Looking into the song that has inspired over 100 suicides
Content Warning: This article discusses depression and suicide. If you or somebody you care for needs help or information about depression, suicide, anxiety, or mental health issues, contact Beyond Blue on 1300 22 4636 or Lifeline on 13 11 14.
In 1933, two Hungarian songwriters – both heartbroken over the loss of their sweethearts – wrote a minor-key ode to despair named ‘Szomorú Vasárnap’, or ‘Gloomy Sunday’.
The lyrics deal with lost love and the decision to end one’s life. It was unsuccessful until 1936 when a version of the tune by Pál Kálmar became blamed for a spate of suicides in Hungary, each with links to the song: either the record sitting on a player near the body of the deceased, or its lyrics included in suicide notes.
The Hungarian Government reportedly banned the public performance and sale of this tune, although as myth-busting site Snopes points out, this link may have been inflated, or since spun into urban legend – Hungary has the highest suicide rate in the world, and news reports from the time were largely destroyed during the war.
Nevertheless, the story caught fire, and many American artists recorded their own versions of the song, spreading the mayhem further.
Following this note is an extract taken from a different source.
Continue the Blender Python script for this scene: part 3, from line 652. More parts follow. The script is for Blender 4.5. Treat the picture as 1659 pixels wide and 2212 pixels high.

Billie Holiday recorded what was became the most popular version, and her heartbreaking take on the gloomy, albeit less-impactful English translation was reported to have inspired numerous other suicides.
Her version was promptly banned by the BBC in the early ’40s, as it was “too upsetting”. They also decreed that only instrumental versions of the stirring track would be played.
Here are the English lyrics:
Sunday is gloomy, my hours are slumberless.
Dearest, the shadows I live with are numberless.
Little white flowers will never awaken you,
Not where the black coach of sorrow has taken you.
Angels have no thought of ever returning you.
Would they be angry if I thought of joining you?
Gloomy Sunday.
Gloomy is Sunday; with shadows I spend it all.
My heart and I have decided to end it all.
Soon there’ll be candles and prayers that are sad, I know.
Death is no dream, for in death I’m caressing you.
With the last breath of my soul I’ll be blessing you.
Gloomy Sunday.
Dark. One suicide the song certainly inspired was that of one of the songwriters – Rezso Seress – who took his own life in 1968. The legend goes that he found out the women who inspired the song died by suicide, leaving a note with only two word: ‘Gloomy Sunday’.
Seress wrote of the song: “I stand in the midst of this deadly success as an accused man. This fatal fame hurts me. I cried all of the disappointments of my heart into this song, and it seems that others with feelings like mine have found their own hurt in it.”